Amynta Group has expanded its wholesale specialty casualty business by combining managing general agency Scion Underwriting Services into Ambridge Group, creating an integrated specialty casualty underwriting unit under the Ambridge banner.
The combined operation, Ambridge Specialty Casualty, is designed to provide primary general liability and excess liability coverage across a wide range of industries and market segments. The practice will be led by Jon Liening (pictured), who currently heads general liability and excess liability for Ambridge.
“Scion has built a strong underwriting platform serving the primary and excess casualty market,” said Jess Pryor, executive chairman of Ambridge Group. “Combining our specialty casualty businesses brings together deep underwriting expertise and provides a greater ability to deliver a comprehensive suite of differentiated solutions. We are excited to bring together these outstanding teams that will continue to deliver top tier service and underwriting solutions to our broker partners.”
The move is the latest step in Amynta’s effort to build scale and coherence across its global managing general underwriter operations. Ambridge writes transactional risk, specialty casualty, management and professional liability, cyber, and reinsurance products, largely distributed via wholesale brokers in the US, UK, and Europe.
Scion, acquired by Amynta from Brit in 2021, operates as an MGA focused on primary and excess casualty in the E&S market, with a strong presence in transportation and other complex liability risks. At the time of the acquisition it wrote more than $65 million in premium, with Brit remaining a key capacity provider.
Amynta bought Ambridge itself from Brit in 2023 in a transaction valued at around US$400 million, adding a sizable transactional and specialty MGA with an international footprint.
Folding Scion into Ambridge’s specialty casualty unit effectively consolidates Amynta’s US wholesale casualty capabilities under a single brand and leadership team, which can simplify broker access and internal portfolio management.
The integration comes as the US excess and surplus market continues to grow, albeit at a more moderate pace after several years of double‑digit expansion. Surplus lines premium processed by the 15 state stamping offices reached more than $81 billion in 2024, up 12.1% year over year, before rising to about $90.3 billion in 2025 – a 7.8% increase and the first year since 2018 that market growth dipped below 10%.

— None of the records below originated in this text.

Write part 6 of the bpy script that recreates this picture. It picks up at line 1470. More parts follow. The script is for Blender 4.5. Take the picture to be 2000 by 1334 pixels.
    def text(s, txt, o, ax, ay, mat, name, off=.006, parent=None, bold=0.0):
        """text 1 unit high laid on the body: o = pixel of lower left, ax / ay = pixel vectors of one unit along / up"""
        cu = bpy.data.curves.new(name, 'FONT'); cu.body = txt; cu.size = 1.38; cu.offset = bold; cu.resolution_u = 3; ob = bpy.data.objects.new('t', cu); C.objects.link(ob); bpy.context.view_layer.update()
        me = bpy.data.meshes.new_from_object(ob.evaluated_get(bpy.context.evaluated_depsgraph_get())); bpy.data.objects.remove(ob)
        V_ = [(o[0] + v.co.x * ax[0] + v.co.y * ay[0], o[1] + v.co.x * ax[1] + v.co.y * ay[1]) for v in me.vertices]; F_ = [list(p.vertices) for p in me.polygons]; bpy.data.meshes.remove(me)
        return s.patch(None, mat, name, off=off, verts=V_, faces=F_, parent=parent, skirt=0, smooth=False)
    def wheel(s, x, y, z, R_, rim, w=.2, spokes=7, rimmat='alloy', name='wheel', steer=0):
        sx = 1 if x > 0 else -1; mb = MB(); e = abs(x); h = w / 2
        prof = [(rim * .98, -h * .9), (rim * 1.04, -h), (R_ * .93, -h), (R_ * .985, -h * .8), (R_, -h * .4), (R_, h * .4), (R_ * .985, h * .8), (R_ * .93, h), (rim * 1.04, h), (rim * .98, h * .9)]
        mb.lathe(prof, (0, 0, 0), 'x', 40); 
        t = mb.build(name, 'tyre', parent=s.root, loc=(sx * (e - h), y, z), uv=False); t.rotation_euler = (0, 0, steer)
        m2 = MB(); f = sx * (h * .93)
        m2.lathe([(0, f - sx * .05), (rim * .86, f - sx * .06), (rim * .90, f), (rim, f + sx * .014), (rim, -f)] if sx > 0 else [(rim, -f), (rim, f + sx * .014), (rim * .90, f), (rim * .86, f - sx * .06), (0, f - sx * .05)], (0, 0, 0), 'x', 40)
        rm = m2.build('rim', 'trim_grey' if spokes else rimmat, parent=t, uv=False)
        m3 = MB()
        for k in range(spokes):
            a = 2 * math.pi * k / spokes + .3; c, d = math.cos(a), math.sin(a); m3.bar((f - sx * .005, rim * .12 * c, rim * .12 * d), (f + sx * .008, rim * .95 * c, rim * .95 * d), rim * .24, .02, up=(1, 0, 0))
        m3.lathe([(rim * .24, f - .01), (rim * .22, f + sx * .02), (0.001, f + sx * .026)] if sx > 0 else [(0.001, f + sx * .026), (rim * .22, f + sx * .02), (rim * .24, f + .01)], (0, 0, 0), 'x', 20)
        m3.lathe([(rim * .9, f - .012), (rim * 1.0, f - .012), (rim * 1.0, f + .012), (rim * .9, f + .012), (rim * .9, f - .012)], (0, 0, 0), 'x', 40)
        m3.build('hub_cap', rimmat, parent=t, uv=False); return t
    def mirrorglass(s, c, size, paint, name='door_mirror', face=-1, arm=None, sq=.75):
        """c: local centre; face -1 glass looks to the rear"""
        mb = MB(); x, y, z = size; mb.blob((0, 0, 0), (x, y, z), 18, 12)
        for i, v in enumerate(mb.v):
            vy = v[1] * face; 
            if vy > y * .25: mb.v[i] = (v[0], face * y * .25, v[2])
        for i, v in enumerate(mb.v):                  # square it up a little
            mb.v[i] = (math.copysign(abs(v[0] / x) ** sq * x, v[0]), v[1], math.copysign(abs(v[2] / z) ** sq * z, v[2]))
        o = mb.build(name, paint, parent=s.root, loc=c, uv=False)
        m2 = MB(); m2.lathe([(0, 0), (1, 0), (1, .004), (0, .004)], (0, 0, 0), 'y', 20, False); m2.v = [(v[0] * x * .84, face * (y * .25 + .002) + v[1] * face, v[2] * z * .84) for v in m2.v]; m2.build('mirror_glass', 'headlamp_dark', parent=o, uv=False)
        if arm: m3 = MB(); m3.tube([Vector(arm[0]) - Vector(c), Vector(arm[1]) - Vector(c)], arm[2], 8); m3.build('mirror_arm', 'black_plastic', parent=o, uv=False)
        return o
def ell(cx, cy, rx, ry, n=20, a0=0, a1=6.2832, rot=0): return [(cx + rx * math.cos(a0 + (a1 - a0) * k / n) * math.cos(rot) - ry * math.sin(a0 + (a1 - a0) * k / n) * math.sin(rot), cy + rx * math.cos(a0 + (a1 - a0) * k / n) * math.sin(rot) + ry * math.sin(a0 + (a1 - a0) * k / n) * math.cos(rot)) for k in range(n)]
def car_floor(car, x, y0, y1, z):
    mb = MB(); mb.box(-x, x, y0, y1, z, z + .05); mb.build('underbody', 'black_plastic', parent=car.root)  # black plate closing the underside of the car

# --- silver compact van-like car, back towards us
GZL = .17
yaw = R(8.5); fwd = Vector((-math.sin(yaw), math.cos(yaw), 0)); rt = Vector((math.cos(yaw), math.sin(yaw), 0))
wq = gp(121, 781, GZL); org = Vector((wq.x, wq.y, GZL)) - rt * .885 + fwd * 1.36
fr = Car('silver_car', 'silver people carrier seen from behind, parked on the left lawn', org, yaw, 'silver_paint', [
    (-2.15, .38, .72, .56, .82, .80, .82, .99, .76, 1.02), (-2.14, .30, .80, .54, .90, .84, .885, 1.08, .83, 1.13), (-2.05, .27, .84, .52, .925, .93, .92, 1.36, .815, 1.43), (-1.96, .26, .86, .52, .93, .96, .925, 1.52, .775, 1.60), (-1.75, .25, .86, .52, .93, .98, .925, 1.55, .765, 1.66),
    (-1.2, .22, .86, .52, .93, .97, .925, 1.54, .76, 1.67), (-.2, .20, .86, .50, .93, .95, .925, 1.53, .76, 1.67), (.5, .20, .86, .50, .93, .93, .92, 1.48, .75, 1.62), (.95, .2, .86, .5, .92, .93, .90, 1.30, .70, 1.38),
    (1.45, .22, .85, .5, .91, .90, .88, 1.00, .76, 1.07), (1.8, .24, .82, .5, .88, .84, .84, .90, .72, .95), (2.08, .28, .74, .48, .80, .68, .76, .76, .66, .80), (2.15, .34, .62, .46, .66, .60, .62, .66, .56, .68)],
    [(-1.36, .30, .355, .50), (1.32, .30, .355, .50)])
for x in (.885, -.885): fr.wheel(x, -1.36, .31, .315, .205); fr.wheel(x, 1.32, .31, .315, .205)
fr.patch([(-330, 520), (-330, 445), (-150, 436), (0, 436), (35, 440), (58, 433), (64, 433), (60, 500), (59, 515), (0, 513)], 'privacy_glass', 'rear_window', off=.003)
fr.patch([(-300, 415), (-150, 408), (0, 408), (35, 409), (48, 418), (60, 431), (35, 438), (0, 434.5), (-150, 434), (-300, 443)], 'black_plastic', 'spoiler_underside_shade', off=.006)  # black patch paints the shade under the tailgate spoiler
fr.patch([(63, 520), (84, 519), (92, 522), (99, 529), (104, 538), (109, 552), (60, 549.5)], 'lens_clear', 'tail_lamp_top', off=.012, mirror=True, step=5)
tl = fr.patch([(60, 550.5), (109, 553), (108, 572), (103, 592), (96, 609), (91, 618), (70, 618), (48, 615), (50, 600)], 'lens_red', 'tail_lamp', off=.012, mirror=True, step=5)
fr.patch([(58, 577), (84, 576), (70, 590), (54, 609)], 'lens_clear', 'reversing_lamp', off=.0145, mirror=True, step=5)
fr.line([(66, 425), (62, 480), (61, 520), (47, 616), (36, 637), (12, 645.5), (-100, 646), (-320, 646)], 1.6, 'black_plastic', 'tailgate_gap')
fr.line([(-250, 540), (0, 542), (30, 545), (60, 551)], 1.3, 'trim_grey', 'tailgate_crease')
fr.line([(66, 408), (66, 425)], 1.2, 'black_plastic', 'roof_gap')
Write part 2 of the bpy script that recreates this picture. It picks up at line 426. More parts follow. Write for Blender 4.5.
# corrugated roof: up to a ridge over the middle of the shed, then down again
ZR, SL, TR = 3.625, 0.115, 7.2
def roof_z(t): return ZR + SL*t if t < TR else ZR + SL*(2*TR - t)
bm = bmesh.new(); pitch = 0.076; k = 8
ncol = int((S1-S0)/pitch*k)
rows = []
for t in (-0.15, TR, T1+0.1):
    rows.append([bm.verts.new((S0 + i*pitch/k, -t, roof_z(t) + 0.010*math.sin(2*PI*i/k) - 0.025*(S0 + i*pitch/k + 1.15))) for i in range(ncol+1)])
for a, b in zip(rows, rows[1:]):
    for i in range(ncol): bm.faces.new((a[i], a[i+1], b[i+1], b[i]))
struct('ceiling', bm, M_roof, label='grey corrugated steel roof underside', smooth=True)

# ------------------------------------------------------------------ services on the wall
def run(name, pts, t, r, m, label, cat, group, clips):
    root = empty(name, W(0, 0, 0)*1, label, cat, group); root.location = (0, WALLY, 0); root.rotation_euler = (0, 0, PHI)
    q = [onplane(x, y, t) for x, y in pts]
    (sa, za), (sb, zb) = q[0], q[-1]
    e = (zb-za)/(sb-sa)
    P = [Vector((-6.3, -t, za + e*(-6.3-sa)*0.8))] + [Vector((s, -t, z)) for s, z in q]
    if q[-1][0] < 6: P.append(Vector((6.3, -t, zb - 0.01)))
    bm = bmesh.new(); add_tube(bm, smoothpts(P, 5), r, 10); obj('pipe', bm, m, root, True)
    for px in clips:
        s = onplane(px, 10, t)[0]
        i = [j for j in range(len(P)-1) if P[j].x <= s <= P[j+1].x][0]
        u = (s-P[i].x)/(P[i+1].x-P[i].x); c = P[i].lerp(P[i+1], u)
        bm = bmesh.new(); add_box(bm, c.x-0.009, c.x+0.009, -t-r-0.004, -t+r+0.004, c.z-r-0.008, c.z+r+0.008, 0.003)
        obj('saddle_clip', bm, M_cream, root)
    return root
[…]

Across all channels, surplus lines direct premium written climbed to roughly $129.8 billion in 2024, accounting for about 9% of total US property/casualty premium. AM Best has noted that, despite a slight slowdown, the segment continues to benefit from “troubled” standard‑market lines and challenging risk classes shifting into E&S, and from the ability of specialist MGAs and carriers to tailor coverage without prior‑approval rate and form constraints.
Liability and casualty business now make up more than half of E&S premium volume. S&P Global estimated that liability and casualty coverages accounted for about 55% of the $105.3 billion in E&S direct premiums written in 2025, compared with roughly 30% for property and 6% for commercial auto. That composition helps explain why platforms like Ambridge are placing added emphasis on excess and primary casualty capabilities.
At the same time, there are early signs of softening in parts of the E&S market. The Wholesale & Specialty Insurance Association has reported that while premium and item counts continued to climb through mid‑2025, growth has become more uneven by line and geography, and AM Best revised its outlook on the US E&S segment from positive to stable in late 2025, citing moderating rate momentum and increased competition.
The Ambridge–Scion integration is expected to create a more unified entry point to Amynta’s casualty appetite. A consolidated specialty casualty practice may make it easier to structure towers that blend primary and excess solutions and to navigate appetites across classes such as transportation, construction, and energy, where social inflation and large verdicts have kept loss costs elevated.
The move also fits a broader pattern of consolidation among MGAs and specialty distributors, as platforms backed by carriers or private equity seek scale, diversified product sets, and the data needed to manage accumulations and profitability.
AM Best has argued that “the need for specialized expertise” is a key driver behind surplus lines growth, with larger MGA platforms increasingly acting as hubs for that expertise across niches like professional liability, cyber, and complex casualty.
For capacity providers, aligning Scion within Ambridge may allow Amynta to rationalize programs, manage volatility across books, and present a clearer proposition to fronting carriers and reinsurers looking to back specialty casualty portfolios. With surplus lines carriers still reporting generally strong balance sheets and a high proportion of secure ratings, the segment remains a significant outlet for capital seeking returns in complex risk classes.